Abyście mieli pełny obraz kosztów, postaram się na bieżąco podawać ceny wszystkiego co kupuję do Żuka. Również jeśli będzie to jakaś usługa, niezbędna do jego przebudowy. Dzisiaj zakupiłem następujące produkty:
- puszka farby „bezpośrednio na rdzę”, pojemność 0,8 l – cena 26 zł (nie, nie reklamowane cuda)
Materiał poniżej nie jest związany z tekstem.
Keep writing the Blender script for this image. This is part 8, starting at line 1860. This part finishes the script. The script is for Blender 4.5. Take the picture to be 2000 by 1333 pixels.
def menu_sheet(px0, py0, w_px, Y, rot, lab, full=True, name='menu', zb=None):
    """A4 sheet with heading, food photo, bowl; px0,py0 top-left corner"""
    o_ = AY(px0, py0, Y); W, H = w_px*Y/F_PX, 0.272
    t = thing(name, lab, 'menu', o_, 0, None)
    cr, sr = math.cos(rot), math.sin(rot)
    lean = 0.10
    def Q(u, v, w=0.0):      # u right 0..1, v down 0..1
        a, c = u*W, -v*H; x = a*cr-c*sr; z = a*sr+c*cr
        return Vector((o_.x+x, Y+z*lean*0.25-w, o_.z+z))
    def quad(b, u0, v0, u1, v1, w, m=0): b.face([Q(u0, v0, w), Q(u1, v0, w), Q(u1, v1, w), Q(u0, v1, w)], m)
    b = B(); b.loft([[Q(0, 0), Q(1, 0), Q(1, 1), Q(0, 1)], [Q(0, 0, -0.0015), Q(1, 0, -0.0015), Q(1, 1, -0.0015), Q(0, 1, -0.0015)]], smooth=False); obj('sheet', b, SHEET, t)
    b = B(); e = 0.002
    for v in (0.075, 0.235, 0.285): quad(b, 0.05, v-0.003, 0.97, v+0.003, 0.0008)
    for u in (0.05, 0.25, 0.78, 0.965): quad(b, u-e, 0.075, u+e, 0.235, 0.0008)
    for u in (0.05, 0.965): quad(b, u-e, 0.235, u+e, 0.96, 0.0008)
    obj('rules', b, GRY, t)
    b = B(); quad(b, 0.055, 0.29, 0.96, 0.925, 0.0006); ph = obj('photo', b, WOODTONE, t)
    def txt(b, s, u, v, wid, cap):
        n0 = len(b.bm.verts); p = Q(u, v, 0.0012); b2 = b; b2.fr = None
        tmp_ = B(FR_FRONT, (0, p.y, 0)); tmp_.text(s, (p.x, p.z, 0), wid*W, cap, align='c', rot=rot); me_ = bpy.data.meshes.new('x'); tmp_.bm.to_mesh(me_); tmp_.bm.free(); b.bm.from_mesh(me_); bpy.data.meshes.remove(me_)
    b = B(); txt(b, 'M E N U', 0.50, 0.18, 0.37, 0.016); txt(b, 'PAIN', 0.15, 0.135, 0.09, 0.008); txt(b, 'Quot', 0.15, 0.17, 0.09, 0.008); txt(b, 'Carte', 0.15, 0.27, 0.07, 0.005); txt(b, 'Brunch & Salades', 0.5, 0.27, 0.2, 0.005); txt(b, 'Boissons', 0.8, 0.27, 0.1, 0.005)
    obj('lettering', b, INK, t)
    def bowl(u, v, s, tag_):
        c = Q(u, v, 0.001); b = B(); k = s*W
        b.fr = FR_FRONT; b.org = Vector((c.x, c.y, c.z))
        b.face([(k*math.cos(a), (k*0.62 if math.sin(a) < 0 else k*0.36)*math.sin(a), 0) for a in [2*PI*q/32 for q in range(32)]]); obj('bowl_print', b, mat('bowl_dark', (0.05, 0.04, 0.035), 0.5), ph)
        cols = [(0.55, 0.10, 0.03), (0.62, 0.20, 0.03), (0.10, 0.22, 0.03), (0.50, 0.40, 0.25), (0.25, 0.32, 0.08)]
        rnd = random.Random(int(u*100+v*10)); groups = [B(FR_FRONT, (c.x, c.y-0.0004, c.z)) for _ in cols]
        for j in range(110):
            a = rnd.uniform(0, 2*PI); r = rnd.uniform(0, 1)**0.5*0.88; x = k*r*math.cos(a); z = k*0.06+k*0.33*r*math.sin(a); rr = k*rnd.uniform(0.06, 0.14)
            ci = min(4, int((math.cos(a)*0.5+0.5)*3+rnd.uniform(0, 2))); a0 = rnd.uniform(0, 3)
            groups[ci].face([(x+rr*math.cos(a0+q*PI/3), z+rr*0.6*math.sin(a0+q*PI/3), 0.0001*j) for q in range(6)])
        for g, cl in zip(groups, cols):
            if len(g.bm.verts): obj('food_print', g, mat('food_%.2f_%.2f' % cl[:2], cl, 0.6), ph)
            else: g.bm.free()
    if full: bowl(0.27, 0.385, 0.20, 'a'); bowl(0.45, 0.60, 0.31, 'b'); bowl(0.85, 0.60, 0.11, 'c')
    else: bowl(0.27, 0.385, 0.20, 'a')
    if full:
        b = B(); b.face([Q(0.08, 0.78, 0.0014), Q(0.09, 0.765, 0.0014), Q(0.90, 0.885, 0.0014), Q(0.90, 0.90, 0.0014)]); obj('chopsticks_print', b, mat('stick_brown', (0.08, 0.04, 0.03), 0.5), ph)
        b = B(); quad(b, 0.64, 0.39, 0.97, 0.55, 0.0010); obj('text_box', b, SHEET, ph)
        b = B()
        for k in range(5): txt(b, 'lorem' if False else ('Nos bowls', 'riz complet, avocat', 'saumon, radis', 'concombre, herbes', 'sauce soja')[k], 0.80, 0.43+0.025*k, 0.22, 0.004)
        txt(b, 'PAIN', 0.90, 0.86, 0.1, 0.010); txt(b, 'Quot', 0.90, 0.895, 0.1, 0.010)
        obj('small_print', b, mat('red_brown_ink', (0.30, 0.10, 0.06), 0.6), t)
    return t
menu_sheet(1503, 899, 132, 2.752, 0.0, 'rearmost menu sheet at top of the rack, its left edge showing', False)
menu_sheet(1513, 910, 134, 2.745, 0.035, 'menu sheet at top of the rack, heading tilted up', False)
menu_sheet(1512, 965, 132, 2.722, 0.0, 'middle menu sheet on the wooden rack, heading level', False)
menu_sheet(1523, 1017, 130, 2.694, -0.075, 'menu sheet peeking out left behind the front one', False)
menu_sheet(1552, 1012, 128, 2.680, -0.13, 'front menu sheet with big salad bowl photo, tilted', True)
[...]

- puszka farby powierzchniowej, w kolorze zbliżonym do Żuka – 0,9 l – za 29 zł
- trzy pędzle i taśma – w sumie 20 zł
- profil stalowy 20 x 30 mm, długość 50 cm – 5 zł
- kątownik aluminiowy 25 x 25 mm, długość 130 cm – 8 zł
Zakupy malarskie w Leroy Merlin, a metalowe w specjalizowanym sklepie. Tymczasem dziś dojechały zakupione maty i pasta głusząca. Jutro czeka mnie kolejne odkurzanie wnętrza (dziś wyssałem kolejne kilo ziemi) i mycie zakamarków kabiny do wygłuszania. Zwalczę też drobne ogniska korozji w kabinie za pomocą zakupionej dziś farby.